**Exercise task:** Find the lines with the string "picture" and return them.

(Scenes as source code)
## start

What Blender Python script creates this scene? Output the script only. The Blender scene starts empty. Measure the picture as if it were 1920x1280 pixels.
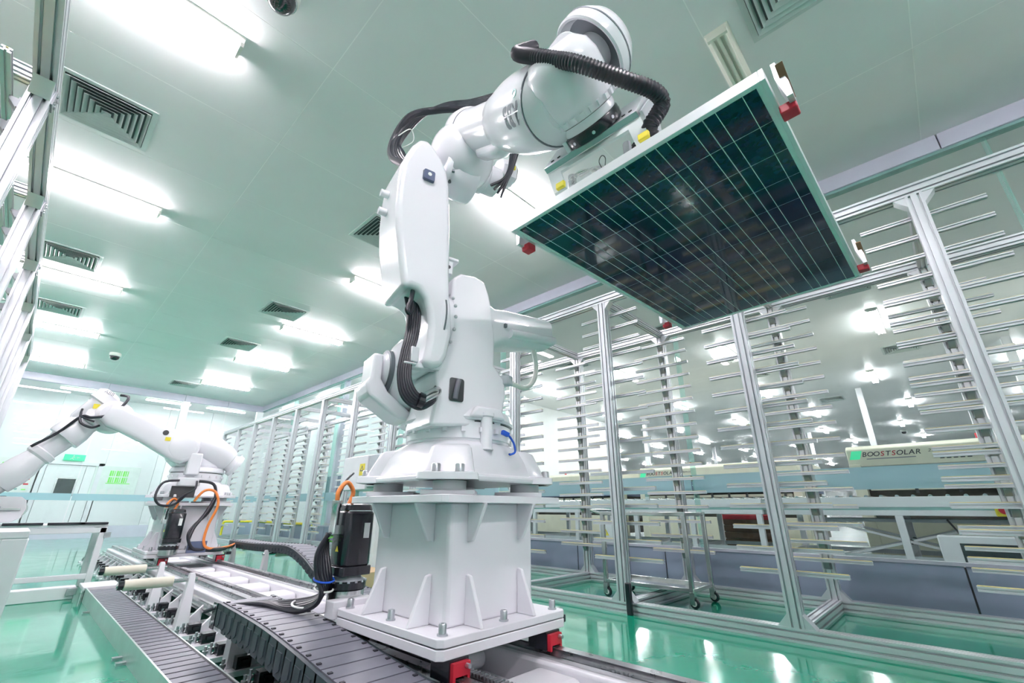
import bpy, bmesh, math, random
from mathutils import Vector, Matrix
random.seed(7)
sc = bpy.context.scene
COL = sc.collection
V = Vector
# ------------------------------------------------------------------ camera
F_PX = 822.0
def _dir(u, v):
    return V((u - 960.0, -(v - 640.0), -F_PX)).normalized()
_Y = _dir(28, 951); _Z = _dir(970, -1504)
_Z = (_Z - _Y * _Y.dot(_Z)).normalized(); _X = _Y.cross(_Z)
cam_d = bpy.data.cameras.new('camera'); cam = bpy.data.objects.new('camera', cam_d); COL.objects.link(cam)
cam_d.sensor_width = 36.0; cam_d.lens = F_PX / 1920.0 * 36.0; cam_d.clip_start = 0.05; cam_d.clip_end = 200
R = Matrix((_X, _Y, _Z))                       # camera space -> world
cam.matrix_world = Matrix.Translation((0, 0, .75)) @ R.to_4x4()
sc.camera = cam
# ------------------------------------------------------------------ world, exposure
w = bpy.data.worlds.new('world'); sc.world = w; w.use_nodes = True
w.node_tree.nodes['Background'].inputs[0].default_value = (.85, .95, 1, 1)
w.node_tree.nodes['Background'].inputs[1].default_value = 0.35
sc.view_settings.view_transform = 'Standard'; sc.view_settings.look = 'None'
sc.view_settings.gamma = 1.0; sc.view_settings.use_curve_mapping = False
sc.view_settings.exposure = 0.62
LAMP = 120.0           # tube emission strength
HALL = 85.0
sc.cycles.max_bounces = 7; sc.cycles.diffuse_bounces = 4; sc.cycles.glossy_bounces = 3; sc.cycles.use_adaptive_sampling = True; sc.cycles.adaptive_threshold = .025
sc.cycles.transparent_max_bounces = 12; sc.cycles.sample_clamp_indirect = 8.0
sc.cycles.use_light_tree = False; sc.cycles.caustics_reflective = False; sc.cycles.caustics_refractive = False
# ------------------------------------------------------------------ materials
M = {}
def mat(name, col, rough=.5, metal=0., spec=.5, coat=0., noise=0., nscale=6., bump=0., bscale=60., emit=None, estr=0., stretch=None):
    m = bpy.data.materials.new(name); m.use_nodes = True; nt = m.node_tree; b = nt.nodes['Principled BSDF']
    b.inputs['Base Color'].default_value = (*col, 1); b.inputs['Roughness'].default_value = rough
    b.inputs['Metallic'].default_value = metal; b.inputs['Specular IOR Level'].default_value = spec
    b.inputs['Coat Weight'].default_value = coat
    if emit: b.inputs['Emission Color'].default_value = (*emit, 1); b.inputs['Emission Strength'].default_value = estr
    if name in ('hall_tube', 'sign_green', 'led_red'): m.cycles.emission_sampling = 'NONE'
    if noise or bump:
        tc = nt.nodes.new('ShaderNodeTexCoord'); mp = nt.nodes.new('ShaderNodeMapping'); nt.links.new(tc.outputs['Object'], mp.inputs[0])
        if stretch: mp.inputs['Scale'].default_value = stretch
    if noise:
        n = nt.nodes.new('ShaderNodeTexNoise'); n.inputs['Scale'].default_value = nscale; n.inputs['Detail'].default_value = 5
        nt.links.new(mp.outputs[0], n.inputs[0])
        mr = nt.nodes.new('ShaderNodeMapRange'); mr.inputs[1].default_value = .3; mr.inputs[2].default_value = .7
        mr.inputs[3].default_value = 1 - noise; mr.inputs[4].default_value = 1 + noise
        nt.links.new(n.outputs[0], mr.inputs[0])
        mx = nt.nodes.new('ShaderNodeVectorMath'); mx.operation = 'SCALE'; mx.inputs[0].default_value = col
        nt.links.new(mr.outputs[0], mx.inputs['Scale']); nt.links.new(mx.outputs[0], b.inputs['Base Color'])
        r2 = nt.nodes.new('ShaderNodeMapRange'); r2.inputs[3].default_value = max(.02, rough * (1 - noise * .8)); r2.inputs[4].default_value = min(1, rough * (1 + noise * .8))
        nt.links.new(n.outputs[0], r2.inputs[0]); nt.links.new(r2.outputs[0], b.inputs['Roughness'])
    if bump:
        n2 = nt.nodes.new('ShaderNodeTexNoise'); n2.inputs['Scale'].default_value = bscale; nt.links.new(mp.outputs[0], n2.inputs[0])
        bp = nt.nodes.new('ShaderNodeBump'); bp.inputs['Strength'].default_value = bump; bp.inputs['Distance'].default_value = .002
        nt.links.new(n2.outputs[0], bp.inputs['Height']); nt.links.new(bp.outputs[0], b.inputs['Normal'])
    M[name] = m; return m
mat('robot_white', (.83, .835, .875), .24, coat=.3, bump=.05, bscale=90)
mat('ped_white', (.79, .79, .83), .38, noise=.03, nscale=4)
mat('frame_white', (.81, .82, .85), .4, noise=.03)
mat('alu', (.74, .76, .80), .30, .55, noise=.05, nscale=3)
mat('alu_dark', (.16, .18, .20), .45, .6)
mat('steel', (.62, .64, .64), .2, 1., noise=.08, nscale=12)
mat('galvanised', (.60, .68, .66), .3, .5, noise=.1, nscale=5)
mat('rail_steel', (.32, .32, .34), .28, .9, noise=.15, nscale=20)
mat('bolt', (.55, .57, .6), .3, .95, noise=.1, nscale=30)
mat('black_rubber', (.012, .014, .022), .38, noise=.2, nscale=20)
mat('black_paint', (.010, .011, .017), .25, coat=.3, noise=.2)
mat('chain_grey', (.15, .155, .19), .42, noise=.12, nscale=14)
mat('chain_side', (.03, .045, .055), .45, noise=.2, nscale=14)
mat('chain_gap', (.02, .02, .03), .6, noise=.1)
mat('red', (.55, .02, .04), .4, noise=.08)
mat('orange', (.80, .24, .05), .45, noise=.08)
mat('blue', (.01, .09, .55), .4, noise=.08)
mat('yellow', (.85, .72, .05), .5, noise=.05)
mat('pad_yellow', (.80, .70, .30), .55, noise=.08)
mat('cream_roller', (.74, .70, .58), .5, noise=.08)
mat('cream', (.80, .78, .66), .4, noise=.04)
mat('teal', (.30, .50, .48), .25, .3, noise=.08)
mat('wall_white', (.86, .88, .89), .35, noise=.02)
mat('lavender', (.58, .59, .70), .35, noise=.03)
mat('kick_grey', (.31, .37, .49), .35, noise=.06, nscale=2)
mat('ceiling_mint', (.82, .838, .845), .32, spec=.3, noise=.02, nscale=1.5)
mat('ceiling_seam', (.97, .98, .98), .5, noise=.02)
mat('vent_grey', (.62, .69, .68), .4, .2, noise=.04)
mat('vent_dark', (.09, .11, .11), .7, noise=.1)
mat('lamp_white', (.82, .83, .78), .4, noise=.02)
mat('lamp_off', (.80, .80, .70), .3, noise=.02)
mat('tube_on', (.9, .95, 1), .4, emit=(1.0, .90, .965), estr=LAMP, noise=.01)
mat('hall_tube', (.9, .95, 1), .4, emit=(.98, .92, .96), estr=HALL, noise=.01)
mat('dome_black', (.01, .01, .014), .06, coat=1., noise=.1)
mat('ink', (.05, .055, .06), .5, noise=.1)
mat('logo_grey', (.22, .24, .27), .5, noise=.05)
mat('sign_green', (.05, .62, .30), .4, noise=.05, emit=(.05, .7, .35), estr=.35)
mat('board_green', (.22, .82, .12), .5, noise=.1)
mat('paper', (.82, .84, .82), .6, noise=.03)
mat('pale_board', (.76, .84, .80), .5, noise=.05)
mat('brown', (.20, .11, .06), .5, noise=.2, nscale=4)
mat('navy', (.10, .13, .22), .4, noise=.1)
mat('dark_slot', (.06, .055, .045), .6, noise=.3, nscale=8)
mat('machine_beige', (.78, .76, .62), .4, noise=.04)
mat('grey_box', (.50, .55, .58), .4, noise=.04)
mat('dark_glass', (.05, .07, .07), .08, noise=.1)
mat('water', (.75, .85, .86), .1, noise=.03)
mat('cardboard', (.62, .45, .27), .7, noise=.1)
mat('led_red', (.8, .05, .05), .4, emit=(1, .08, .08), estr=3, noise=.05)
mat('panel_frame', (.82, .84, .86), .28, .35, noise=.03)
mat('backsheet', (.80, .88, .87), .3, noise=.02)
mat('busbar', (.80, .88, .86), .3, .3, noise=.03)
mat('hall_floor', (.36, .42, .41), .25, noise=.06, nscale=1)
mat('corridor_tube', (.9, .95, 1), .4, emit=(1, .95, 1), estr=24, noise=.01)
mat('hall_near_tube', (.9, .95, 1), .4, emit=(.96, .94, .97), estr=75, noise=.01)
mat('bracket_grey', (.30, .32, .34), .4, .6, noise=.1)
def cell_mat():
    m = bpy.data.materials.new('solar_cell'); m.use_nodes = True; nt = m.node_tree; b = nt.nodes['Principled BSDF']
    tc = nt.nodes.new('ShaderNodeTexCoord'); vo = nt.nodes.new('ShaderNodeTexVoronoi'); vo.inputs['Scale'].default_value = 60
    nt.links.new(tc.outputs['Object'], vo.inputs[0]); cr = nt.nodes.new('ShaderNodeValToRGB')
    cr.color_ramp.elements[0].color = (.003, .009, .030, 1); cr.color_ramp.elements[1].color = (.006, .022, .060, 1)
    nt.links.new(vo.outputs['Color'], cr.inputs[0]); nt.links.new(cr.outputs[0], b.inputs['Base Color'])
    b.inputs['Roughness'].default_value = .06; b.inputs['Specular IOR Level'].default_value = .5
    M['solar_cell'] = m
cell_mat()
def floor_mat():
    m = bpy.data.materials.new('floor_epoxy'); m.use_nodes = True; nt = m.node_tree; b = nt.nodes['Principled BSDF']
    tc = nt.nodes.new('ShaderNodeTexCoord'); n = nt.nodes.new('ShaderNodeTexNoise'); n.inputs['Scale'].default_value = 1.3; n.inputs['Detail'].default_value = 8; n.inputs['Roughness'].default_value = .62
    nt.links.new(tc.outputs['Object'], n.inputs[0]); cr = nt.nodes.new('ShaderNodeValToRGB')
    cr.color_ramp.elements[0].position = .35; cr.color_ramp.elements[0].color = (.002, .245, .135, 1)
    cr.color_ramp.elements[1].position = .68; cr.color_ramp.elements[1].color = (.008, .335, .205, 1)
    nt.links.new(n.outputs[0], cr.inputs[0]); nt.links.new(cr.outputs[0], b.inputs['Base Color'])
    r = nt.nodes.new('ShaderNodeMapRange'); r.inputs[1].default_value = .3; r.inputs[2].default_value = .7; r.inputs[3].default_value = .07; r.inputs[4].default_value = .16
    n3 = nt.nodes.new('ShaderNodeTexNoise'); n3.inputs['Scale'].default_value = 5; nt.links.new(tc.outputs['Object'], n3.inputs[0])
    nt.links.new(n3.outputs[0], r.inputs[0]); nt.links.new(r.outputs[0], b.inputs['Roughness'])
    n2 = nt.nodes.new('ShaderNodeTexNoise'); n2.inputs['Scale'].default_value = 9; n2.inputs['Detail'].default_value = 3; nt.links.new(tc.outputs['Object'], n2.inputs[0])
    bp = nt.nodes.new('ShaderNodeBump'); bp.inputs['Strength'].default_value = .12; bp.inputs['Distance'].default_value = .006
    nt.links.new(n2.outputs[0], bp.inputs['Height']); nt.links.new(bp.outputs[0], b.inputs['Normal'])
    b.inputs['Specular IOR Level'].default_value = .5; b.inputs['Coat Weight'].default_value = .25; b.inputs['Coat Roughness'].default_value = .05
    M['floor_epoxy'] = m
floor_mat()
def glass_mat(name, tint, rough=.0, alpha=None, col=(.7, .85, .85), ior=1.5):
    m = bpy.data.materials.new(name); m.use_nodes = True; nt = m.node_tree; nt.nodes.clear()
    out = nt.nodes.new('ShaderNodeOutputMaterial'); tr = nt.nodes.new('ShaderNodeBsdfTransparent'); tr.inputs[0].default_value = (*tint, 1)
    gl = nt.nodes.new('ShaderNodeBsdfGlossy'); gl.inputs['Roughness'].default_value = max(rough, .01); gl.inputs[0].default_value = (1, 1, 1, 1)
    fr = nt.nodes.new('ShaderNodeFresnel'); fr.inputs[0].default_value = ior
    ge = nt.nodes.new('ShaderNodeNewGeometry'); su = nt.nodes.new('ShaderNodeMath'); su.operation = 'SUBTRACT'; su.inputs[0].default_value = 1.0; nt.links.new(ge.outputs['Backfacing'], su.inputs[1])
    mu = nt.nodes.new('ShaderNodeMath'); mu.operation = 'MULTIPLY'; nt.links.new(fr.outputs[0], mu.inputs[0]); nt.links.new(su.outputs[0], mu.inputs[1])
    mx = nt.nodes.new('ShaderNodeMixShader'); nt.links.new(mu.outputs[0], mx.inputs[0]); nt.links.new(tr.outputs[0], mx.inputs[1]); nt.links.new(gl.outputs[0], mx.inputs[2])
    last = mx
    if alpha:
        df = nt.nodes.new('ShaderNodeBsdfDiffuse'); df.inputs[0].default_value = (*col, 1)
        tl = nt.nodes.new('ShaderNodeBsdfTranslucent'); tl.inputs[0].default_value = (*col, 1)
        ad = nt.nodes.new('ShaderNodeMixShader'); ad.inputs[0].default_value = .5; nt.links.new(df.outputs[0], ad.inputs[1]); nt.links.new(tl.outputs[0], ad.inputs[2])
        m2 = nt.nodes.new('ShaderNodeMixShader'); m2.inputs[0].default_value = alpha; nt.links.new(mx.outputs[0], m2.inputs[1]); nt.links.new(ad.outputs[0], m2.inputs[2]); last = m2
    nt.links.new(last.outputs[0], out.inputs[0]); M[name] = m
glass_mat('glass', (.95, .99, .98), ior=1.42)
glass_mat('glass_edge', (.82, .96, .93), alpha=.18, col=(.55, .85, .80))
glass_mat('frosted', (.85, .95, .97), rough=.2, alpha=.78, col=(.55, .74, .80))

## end
## start

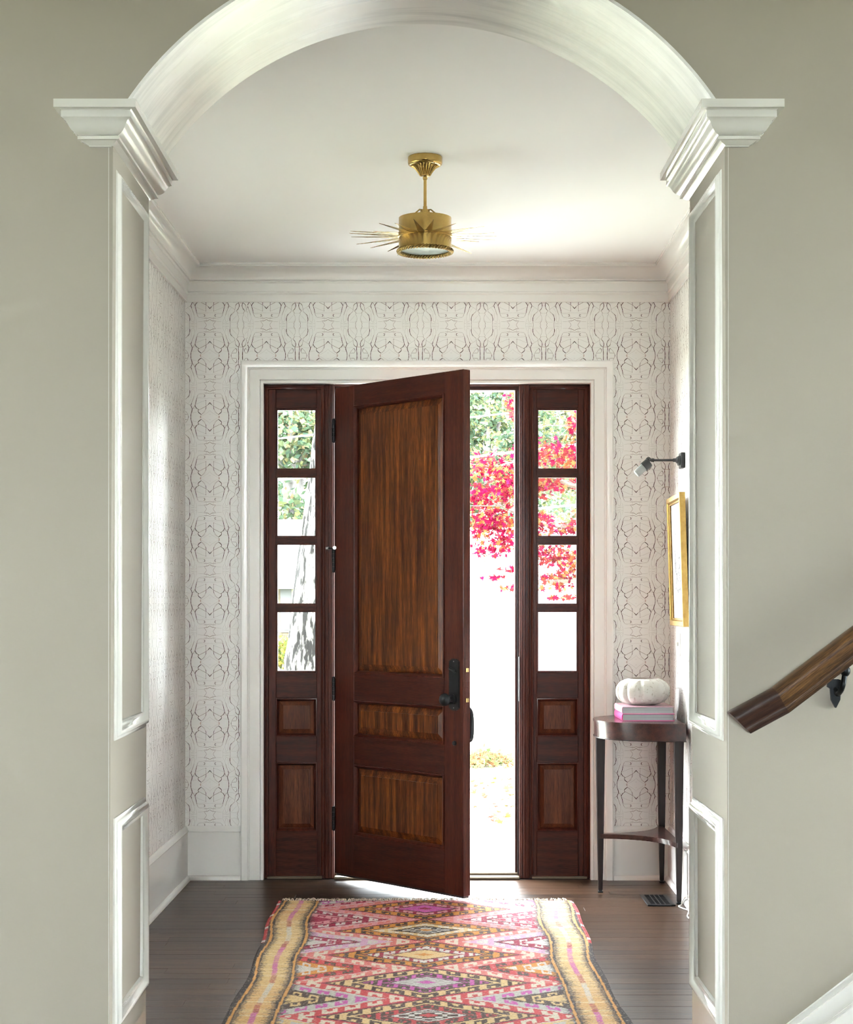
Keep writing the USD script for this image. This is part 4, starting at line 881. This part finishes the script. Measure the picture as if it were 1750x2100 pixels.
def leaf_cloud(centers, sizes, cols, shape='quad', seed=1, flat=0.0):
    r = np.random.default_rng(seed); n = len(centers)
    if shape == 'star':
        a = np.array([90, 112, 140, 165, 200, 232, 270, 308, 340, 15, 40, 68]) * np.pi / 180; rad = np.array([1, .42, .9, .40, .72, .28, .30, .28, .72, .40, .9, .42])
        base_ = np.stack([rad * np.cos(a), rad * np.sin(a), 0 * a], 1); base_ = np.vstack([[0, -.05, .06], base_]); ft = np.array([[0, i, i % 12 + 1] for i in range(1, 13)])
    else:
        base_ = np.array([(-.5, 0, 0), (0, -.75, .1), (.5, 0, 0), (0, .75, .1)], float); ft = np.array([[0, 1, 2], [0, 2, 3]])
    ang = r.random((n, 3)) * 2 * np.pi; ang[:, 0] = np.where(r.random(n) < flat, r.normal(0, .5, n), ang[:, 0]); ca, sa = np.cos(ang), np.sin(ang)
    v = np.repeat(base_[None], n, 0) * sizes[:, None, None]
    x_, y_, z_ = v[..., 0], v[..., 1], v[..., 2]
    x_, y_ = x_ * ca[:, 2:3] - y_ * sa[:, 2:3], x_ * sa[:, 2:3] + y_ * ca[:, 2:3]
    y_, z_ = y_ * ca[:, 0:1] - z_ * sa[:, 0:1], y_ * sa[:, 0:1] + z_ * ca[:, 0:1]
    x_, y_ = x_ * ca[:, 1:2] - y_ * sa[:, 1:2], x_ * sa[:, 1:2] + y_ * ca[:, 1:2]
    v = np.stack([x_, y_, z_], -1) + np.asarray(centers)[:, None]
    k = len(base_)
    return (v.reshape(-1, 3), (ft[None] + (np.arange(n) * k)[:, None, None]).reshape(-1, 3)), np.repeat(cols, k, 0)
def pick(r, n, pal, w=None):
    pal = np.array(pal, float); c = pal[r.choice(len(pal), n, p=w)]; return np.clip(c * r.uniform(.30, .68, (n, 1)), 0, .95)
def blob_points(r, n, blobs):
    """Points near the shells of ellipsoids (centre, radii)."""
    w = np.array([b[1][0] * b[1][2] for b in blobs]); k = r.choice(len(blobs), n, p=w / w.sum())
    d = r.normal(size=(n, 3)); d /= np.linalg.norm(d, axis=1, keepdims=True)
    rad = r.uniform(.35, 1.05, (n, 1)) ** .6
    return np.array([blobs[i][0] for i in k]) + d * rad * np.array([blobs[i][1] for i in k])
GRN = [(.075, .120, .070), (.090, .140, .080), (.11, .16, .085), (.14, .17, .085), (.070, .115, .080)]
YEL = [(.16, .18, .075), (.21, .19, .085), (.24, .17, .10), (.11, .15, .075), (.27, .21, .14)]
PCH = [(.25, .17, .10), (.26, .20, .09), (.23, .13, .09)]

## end

**The response:**
What Blender Python script creates this scene? Output the script only. The Blender scene starts empty. Measure the picture as if it were 1920x1280 pixels.
Keep writing the USD script for this image. This is part 4, starting at line 881. This part finishes the script. Measure the picture as if it were 1750x2100 pixels.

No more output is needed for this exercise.